Volume 35, Number 7, July 2000

GlaziersGuild

The Perfect Match

storefront will not do as a curtainwall
substitution by any stretch

by Steve Green

Few, if any of us in the glass industry would knowingly violate project specifications. However, increasingly smaller margins of a highly competitive market might tempt us to economize, even cut corners. One area in which we should never allow this to happen lies in the decision of whether to utilize storefront or curtainwall. The consequences in terms of structural integrity, performance and safety are simply too dire and potentially catastrophic. And of course, mis-application can result in possible adverse consequences, such as air or water infiltration, glass breakage or structural failure. But the storefront versus curtainwall decision is not always clear-cut.

We have to admit, sometimes the comparative costs of storefront can be mighty appealing. Given the gravity of the issue plus the enticements, it’s worth spending a few minutes reminding ourselves of the crucial distinction between these products.

 

Going into the Grey
to Avoid the Red

Of course, at the most basic level, storefront is designed for single-span, single-story installations; curtainwall, for multi-span, multi-story installations.

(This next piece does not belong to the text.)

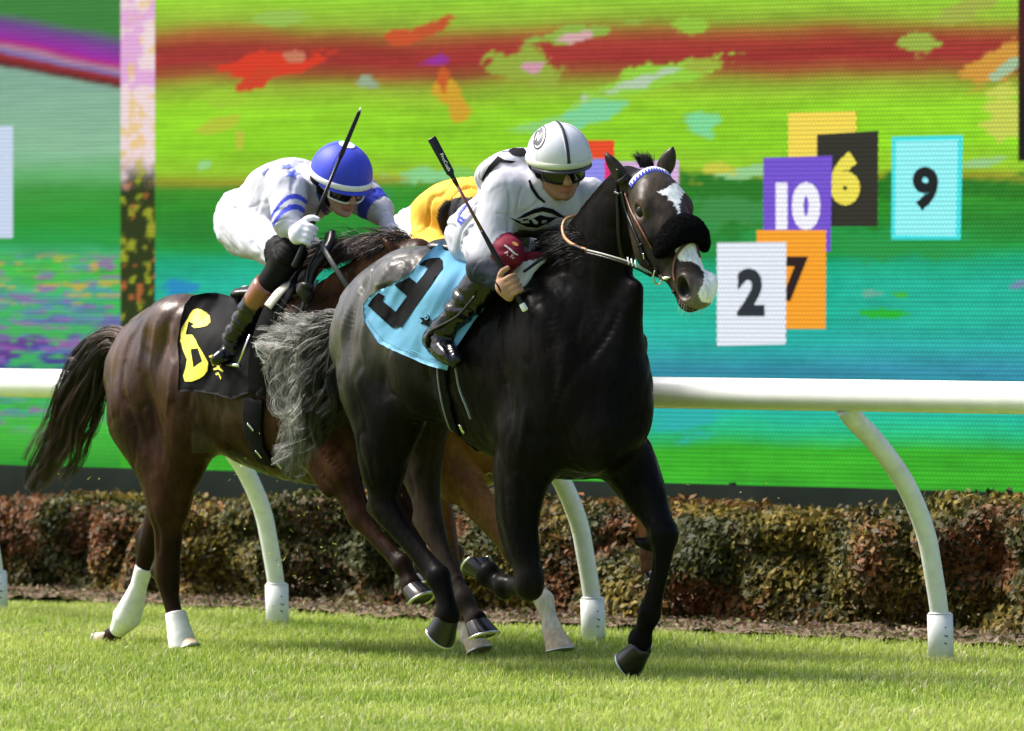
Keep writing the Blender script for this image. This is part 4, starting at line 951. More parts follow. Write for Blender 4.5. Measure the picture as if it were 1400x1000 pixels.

As Ira Field, vice president/architectural manager with Steel Encounters of Salt Lake City, reminds us, such measures would seem to justify the rule of thumb many of us go by: storefront is for 8 to 9-foot heights and curtainwall for 10 to 12-foot heights. Field also says that such means assume a certain maximum windload (specifically, 25 p.s.f.) and mullion spacing (5-feet). If we exceed either, that famous rule of thumb, excuse the expression, goes right out the window.

“Sometimes the use of storefront, even in single-story applications, is prohibited,” says Field. “You can’t state a specific allowable number of feet of height at all, because you always have to factor in windload and spacing of mullions.”

 

Don’t Over-extend Yourself or Your Aluminum

In general, curtainwall is designed for greater spans than storefront because of its greater strength and ability to handle deflection, keeping in mind that the maximum allowable deflection (flex) for load-bearing members is 1/175 the span (length of frame).

Curtainwall also provides a large surface area from which to drain water. When water is trapped, it immediately flows to the outside of the structure from weep holes drilled into the horizontal pressure plate. Storefront, as a lighter-weight extrusion, is only appropriate for low-rise applications, which do not have a danger of buckling or collapse. Like curtainwall, storefront also weeps water at each horizontal pressure plate. If it is misused, water infiltration to the interior can occur. This is due to the method of drainage diversion of water from the horizontal pressure plate to the vertical, then to a sill member, where flashing prevents penetration to the interior. Simply put, this method simply is not designed to handle water in higher-rise applications.

Initially, it is less expensive to use storefront rather than curtainwall in marginal situations, but only until problems occur. Eventually they almost inevitably will. The most important issue, as always, is to cover your bases: check the structural requirements of the building and verify that the specifications of the project match the capabilities of the product being used. And when it comes to framing systems, never stretch the truth.

Steve Green is vice president of client relations for Tubelite Inc. in Reed City, Mich. Glaziers Guild appears monthly with rotating authors.